10/10
Film as an art form beyond story=telling
12 November 2003
Film is a visual form of expression...but rarely treated as such. Girl With A Pearl Earring makes the cut. It's beauty not only dazzles the eye, it touches the soul as a true work of art does. Based on the Tracey Chevalier novel, the film has been made selectively, focusing on the main elements of Vermeer's household maid and his relationship to her...and to the crass appetites of his patron. Peter Webber directed this work with the sensibility of a poet...and chose Eduardo Serra to create the cinematography with the eye of an artist.

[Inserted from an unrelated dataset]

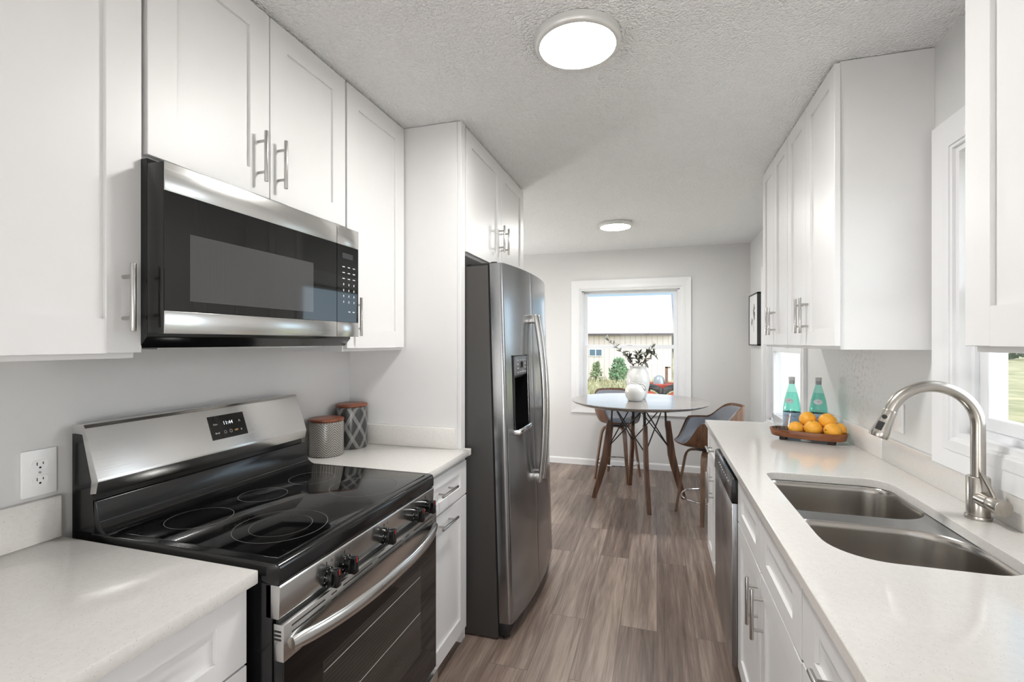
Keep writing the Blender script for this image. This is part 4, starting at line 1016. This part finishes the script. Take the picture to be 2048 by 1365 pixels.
def bottle(label, x, y, face):
    z = ZC+0.0004; t = thing('bottle', label, 'bottle', (x, y, z), 'green water bottles'); r = 0.0435
    g = MB().lathe([(0, z+0.006), (0.030, z), (r-0.003, z+0.002), (r, z+0.008), (r, z+0.135), (r-0.002, z+0.148), (0.036, z+0.185), (0.0235, z+0.235), (0.0155, z+0.262), (0.0138, z+0.272), (0.0138, z+0.298), (0.0125, z+0.298)], x, y, 44).build('glass', BOTG, t)
    MB().lathe([(0, z+0.009), (r-0.004, z+0.009), (r-0.004, z+0.134), (0.0335, z+0.182), (0.0240, z+0.222), (0, z+0.222)], x, y, 40).build('water', WATER, t)
    MB().lathe([(0.0142, z+0.270), (0.0146, z+0.271), (0.0146, z+0.289), (0.0142, z+0.290)], x, y, 32).build('neck_foil', FOIL, t)
    MB().lathe([(0.0152, z+0.290), (0.0158, z+0.292), (0.0158, z+0.306), (0.0145, z+0.309), (0, z+0.309)], x, y, 32).build('cap', CAP, t)
    lb = MB().lathe([(r+0.0003, z+0.030), (r+0.0008, z+0.031), (r+0.0008, z+0.112), (r+0.0003, z+0.113)], x, y, 44).build('label', LABELB, t)
    dv = Vector((math.cos(face), math.sin(face), 0)); xd = Vector((-math.sin(face), math.cos(face), 0))
    text_mesh('S.PELLEGRINO', 0.012, INK, lb, frame((x+dv.x*(r+0.0012), y+dv.y*(r+0.0012), z+0.094), xd, (0, 0, 1)), 'lettering', 0.0002, bend=r)
    # oval crest label on the shoulder
    c = Vector((x, y, z+0.178))+dv*0.0385; n = (dv*0.97+Vector((0, 0, 0.26))).normalized(); yd = xd.cross(n)*-1; b = MB(); v_ = []
    if yd.z < 0: yd = -yd
    for rr, h in ((1.0, 0.0), (0.97, 0.0012), (0.82, 0.0012), (0.80, 0.0006), (0.0, 0.0006)):
        ring_ = []
        for k in range(28):
            a = 2*PI*k/28; u = 0.022*rr*math.cos(a); ring_.append(c+xd*u+yd*0.0145*rr*math.sin(a)+n*h-dv*(u*u/0.085))
        v_.append(ring_)
    b.loft(v_, True, True); cr_ = b.build('crest_label', LABELS, t)
    text_mesh('S.P', 0.009, INK, cr_, frame(c+n*0.001, xd, yd), 'lettering', 0.0002)
bottle('green glass water bottle on the left, behind the tumblers', 0.724, 3.015, math.radians(-125))
bottle('green glass water bottle on the right, behind the oranges', 0.850, 2.998, math.radians(-108))

# ------------------------------------------------------------------ picture on the right wall
t = thing('picture', 'black-framed flower sketch hanging on the right wall near the corner', 'picture', (XR, 5.2, 1.385))
PY0, PY1, PZ0, PZ1 = 4.985, 5.42, 1.385, 1.895
b = MB()
for a in ((PY0, PY0+0.012, PZ0, PZ1), (PY1-0.012, PY1, PZ0, PZ1), (PY0, PY1, PZ0, PZ0+0.012), (PY0, PY1, PZ1-0.012, PZ1)): b.box(XR-0.036, XR, *a)
b.build('frame', mat('picture_frame_dark', (52, 52, 56), 0.4), t, smooth=False)
MB().box(XR-0.030, XR-0.002, PY0+0.012, PY1-0.012, PZ0+0.012, PZ1-0.012).build('print', mat('paper', (236, 236, 236), 0.6), t, smooth=False)
b = MB(); rnd = random.Random(4); xx = XR-0.0305
for cy, cz, rr in ((5.17, 1.73, 0.05), (5.27, 1.62, 0.03), (5.15, 1.68, 0.035)):
    for k in range(9):
        a = 2*PI*k/9+rnd.uniform(-.2, .2); pts = [(xx, cy+rr*u*math.cos(a+0.5*math.sin(u*3)), cz+rr*1.3*u*math.sin(a+0.5*math.sin(u*3))) for u in (0.1, 0.4, 0.7, 1.0)]
        b.tube(pts, 0.0022, 5)
b.tube([(xx, 5.17, 1.70), (xx, 5.19, 1.60), (xx, 5.18, 1.52)], 0.0016, 5)
b.build('drawing', mat('pencil', (120, 120, 122), 0.8), t)

# ------------------------------------------------------------------ outside
GZ = -0.80
def grass_mat():
    m, nt, p = new_mat('dry_grass'); N = nt.nodes; L = nt.links
    g = N.new('ShaderNodeNewGeometry'); n = N.new('ShaderNodeTexNoise'); n.inputs['Scale'].default_value = 0.5; n.inputs['Detail'].default_value = 8; n.inputs['Roughness'].default_value = 0.7
    L.new(g.outputs['Position'], n.inputs['Vector']); r = N.new('ShaderNodeValToRGB'); e = r.color_ramp.elements
    e[0].position = 0.35; e[0].color = (*lin((112, 118, 76)), 1); e[1].position = 0.65; e[1].color = (*lin((176, 166, 130)), 1)
    L.new(n.outputs['Fac'], r.inputs[0]); L.new(r.outputs[0], p.inputs['Base Color']); p.inputs['Roughness'].default_value = 0.95
    return m
GR = grass_mat()
tag(MB().box(-3.5, 2.8, -8.5, YB-0.12, GZ, -0.06).build('patio', mat('bounce_concrete', (205, 202, 196), 0.8, var=0.05, vscale=3)), 'pale concrete patio added behind the house to bounce light indoors', 'patio', kind='structure')  # pale slab added to bounce daylight up onto the ceiling
tag(MB().box(-90, 120, -40, 160, GZ-0.3, GZ).build('lawn', GR), 'dry green and tan lawn outside the windows', 'lawn', kind='structure')
b = MB(); rnd = random.Random(21)
for i in range(2600):
    x = rnd.uniform(-9.5, 4.5); y = rnd.uniform(18, 27.6); h = rnd.uniform(0.12, 0.42); a = rnd.uniform(0, PI); w = rnd.uniform(0.02, 0.05); lx, ly = rnd.uniform(-.15, .15), rnd.uniform(-.15, .15)
    q = [b.bm.verts.new((x-w*math.cos(a), y-w*math.sin(a), GZ)), b.bm.verts.new((x+w*math.cos(a), y+w*math.sin(a), GZ)), b.bm.verts.new((x+lx, y+ly, GZ+h))]; b.bm.faces.new(q)
tag(b.build('grass', mat('grass_blades', (170, 169, 136), 0.9, var=0.35, vscale=3), fix=False, smooth=False), 'tall dry grass in front of the shed', 'grass', kind='stuff')
SY = 28.5
t = thing('shed', 'cream metal-sided shed with a white roof beyond the dining window', 'building', (-6.5, SY+5, GZ))
SID = stripes('ribbed_siding', (228, 217, 209), (200, 188, 181), 0.30, 'X', 0.55, 0.14); ROOF = mat('white_metal_roof', (214, 217, 222), 0.45, var=0.02, vscale=2)
SX_R = 0.0
def at_shed(px, Y):     # lateral position outside for a column of the photo
    u = (px-1024)/952.9; s, c = math.sin(0.2953), math.cos(0.2953); return Y*(-s+u*c)/(c+u*s)
SX_R = at_shed(1343, SY)
MB().box(-14, SX_R, SY, SY+10, GZ, 1.9).build('wall', SID, t, smooth=False)
MB().prism([(SY-0.25, 1.83), (SY-0.25, 1.93), (SY+5, 4.58), (SY+10.25, 1.93), (SY+10.25, 1.83), (SY+5, 4.45)], 'x', -14.2, SX_R+0.12).build('roof', ROOF, t, smooth=False)
MB().box(-14.2, SX_R+0.12, SY-0.34, SY-0.22, 1.80, 1.93).build('gutter', mat('gutter_dark', (92, 82, 84), 0.5), t, smooth=False)
MB().prism([(SY+0.01, GZ), (SY+0.01, 1.9), (SY+5, 4.42), (SY+9.99, 1.9), (SY+9.99, GZ)], 'x', SX_R-0.001, SX_R+0.05).build('gable', mat('gable_shade', (150, 138, 132), 0.6), t, smooth=False)
MB().prism([(SY-0.27, 1.82), (SY-0.27, 1.98), (SY+5, 4.64), (SY+5, 4.42)], 'x', SX_R+0.12, SX_R+0.2).build('rake_trim', mat('rake_grey', (120, 124, 134), 0.5), t, smooth=False)
w0, w1 = at_shed(1178, SY), at_shed(1205, SY)
wf = MB().box(w0, w1, SY-0.05, SY+0.01, 0.58, 1.02).build('window', TRIM, t, smooth=False)
for a, c in ((w0+0.05, (w0+w1)/2-0.03), ((w0+w1)/2+0.03, w1-0.05)): MB().box(a, c, SY-0.06, SY-0.04, 0.63, 0.98).build('pane', mat('shed_pane', (96, 122, 140), 0.1), wf, smooth=False)
def foliage(name, label, cat, px, Y, zb, w, h, n, m, leaf=0.1, trunk=True, seed=1, cone=0.4, X=None):
    rnd = random.Random(seed); X = at_shed(px, Y) if X is None else X
    t = thing(name, label, cat, (X, Y, zb))
    b = MB()
    for i in range(n):
        u = rnd.random()**0.8; a = rnd.uniform(0, 2*PI); rr = w/2*(1-cone*u)*math.sqrt(rnd.random())*(0.55+0.45*math.sin(PI*min(1, 0.25+u*0.9)))
        p = Vector((X+rr*math.cos(a), Y+rr*math.sin(a), zb+0.06*h+u*h*0.94)); d = Vector((rnd.uniform(-1, 1), rnd.uniform(-1, 1), rnd.uniform(-.2, 1.2))).normalized(); s = d.cross(Vector((rnd.uniform(-1, 1), rnd.uniform(-1, 1), .3))).normalized()
        L = leaf*rnd.uniform(.6, 1.3)
        q = [b.bm.verts.new(p), b.bm.verts.new(p+d*L*.5+s*L*.22), b.bm.verts.new(p+d*L), b.bm.verts.new(p+d*L*.5-s*L*.22)]; b.bm.faces.new(q)
    b.build('foliage', m, t, fix=False, smooth=False)
    if trunk:
        b = MB()
        for k in range(5):
            a = 2*PI*k/5; b.tube([(X, Y, zb), (X+w*.12*math.cos(a), Y+w*.12*math.sin(a), zb+h*.4), (X+w*.22*math.cos(a), Y+w*.22*math.sin(a), zb+h*.75)], [0.03*w, 0.02*w, 0.006*w], 6)
        b.build('stem', TWIG, t)
    return t
GREEN = mat('shrub_green', (124, 158, 120), 0.7, var=0.4, vscale=6); GREY = mat('shrub_grey_green', (150, 166, 130), 0.7, var=0.35, vscale=6); TREE = mat('tree_green', (70, 92, 66), 0.8, var=0.4, vscale=1)
foliage('shrub', 'small wispy grey green shrub against the shed, under its window', 'shrub', 1193, 27.2, GZ, 0.8, 1.0, 420, GREY, 0.2, seed=2, cone=0.6)
foliage('shrub', 'larger bushy green shrub against the shed, left of the vase', 'shrub', 1238, 26.6, GZ, 1.25, 1.25, 1100, GREEN, 0.2, seed=3, cone=0.4)
foliage('tree', 'dark green tree far behind the right corner of the shed', 'tree', 1352, 75, GZ, 9, 7.0, 900, TREE, 1.1, seed=4, cone=0.3)
foliage('tree', 'distant green tree low on the horizon right of the shed', 'tree', 1375, 88, GZ, 10, 5.0, 700, TREE, 1.1, seed=6, cone=0.3)
# red farm implement
IY = 15.0; RUST = mat('red_paint_rusty', (176, 74, 54), 0.6, var=0.3, vscale=6); DK = mat('tyre', (44, 44, 46), 0.8); GALV = mat('galvanised', (150, 158, 164), 0.4, metal=0.4); RUSTD = mat('rusty_iron', (120, 92, 78), 0.7, var=0.2, vscale=10)
ix0, ix1 = at_shed(1290, IY), at_shed(1378, IY)
t = thing('farm_implement', 'rusty red farm implement on wheels in the grass right of the vase', 'farm implement', ((ix0+ix1)/2, IY, GZ))
MB().box(ix0, ix1, IY-0.06, IY+0.06, 0.02, 0.16, 0.01).box(ix0, ix1, IY+0.9, IY+1.0, 0.02, 0.14, 0.01).build('frame', RUST, t)
MB().box(ix0+0.5, ix0+0.6, IY, IY+1, -0.02, 0.1).box(ix1-0.35, ix1-0.25, IY, IY+1, -0.02, 0.1).build('cross_member', RUST, t)
for xx in (ix0+0.12, at_shed(1352, IY)):
    w_ = MB(); w_.tube([(xx+0.44*math.cos(2*PI*k/32), IY-0.22, GZ+0.46+0.44*math.sin(2*PI*k/32)-0.0) for k in range(32)], 0.09, 10, closed=True); w_ = w_.build('wheel', DK, t)
    MB().cyl((xx, IY-0.24, GZ+0.46), (xx, IY-0.16, GZ+0.46), 0.30, seg=24).build('rim', RUST, w_)
    MB().tube([(xx, IY-0.2, GZ+0.46), (xx, IY, GZ+0.46), (xx, IY, 0.04)], 0.035, 8).build('axle', RUSTD, t)
px_ = at_shed(1333, IY+0.4); MB().box(px_-0.04, px_+0.04, IY+0.40, IY+0.48, 0.1, 0.66).box(px_-0.04, px_+0.12, IY+0.40, IY+0.48, 0.62, 0.66).build('post', RUSTD, t, smooth=False)
px_ = at_shed(1318, IY+0.5); MB().lathe([(0.17, 0.10), (0.17, 0.22), (0.14, 0.32), (0.07, 0.38), (0, 0.40)], px_, IY+0.5, 24).build('tank', GALV, t)
b = MB()
for k in range(3):
    cx = at_shed(1350, IY)+k*0.16
    b.tube([(cx, IY+0.5+0.22*math.cos(2*PI*j/24), 0.36+0.24*math.sin(2*PI*j/24)) for j in range(24)], 0.012, 6, closed=True)
    for j in range(8): b.tube([(cx, IY+0.5, 0.36), (cx, IY+0.5+0.3*math.cos(PI*j/4), 0.36+0.32*math.sin(PI*j/4))], 0.008, 5)
b.build('rake_wheels', RUSTD, t)
# beyond the right-hand windows
b = MB(); rnd = random.Random(9)
for i in range(2200):
    u = rnd.random(); p = Vector((44+rnd.uniform(-2, 2), 15+u*80, GZ+rnd.uniform(0, 2.4)))
    d = Vector((rnd.uniform(-1, 1), rnd.uniform(-1, 1), rnd.uniform(-.2, 1))).normalized(); s = d.cross(Vector((rnd.uniform(-1, 1), rnd.uniform(-1, 1), .3))).normalized(); L = rnd.uniform(.5, 1.1)
    b.bm.faces.new([b.bm.verts.new(p), b.bm.verts.new(p+d*L*.5+s*L*.3), b.bm.verts.new(p+d*L), b.bm.verts.new(p+d*L*.5-s*L*.3)])
tag(b.build('hedge', TREE, fix=False, smooth=False), 'dark hedge line far beyond the window over the sink', 'hedge')
t = thing('garage', 'white garage seen through the window on the right wall', 'building', (4.3, 17.2, GZ))
MB().box(2.4, 6.2, 15.5, 19, GZ, 2.1).build('wall', mat('garage_white', (232, 233, 235), 0.6), t, smooth=False)
MB().prism([(2.1, 2.1), (4.3, 3.3), (6.5, 2.1), (6.5, 2.0), (2.1, 2.0)], 'y', 15.2, 19.3).build('roof', mat('garage_roof', (190, 192, 196), 0.7), t, smooth=False)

Colin Firth as Vermeer, a dedicated painter with a perfectionistic sense of art as a transcendant medium, brings to the role an intensity, a sensuality in his artfully subtle facial expressions. Dialogue is kept to a minimum. The director realized that more can be said in small gestures, in a look than in a volume of words. Scarlet Johansen, certainly the primary player, as Griet, the housemaid with an innate understanding of art's value, creates an amazingly mature portrayal of the character. This is a young actress of enormous talent.

The images of this film have stayed with me with a haunting quality... they move and stir with their color, their changes in shadowed light...the way great music lifts beyond the interpretative constrictions of the mind. If you're open to a rare and stunning art film experience...Girl With a Pearl Earring won't disappoint.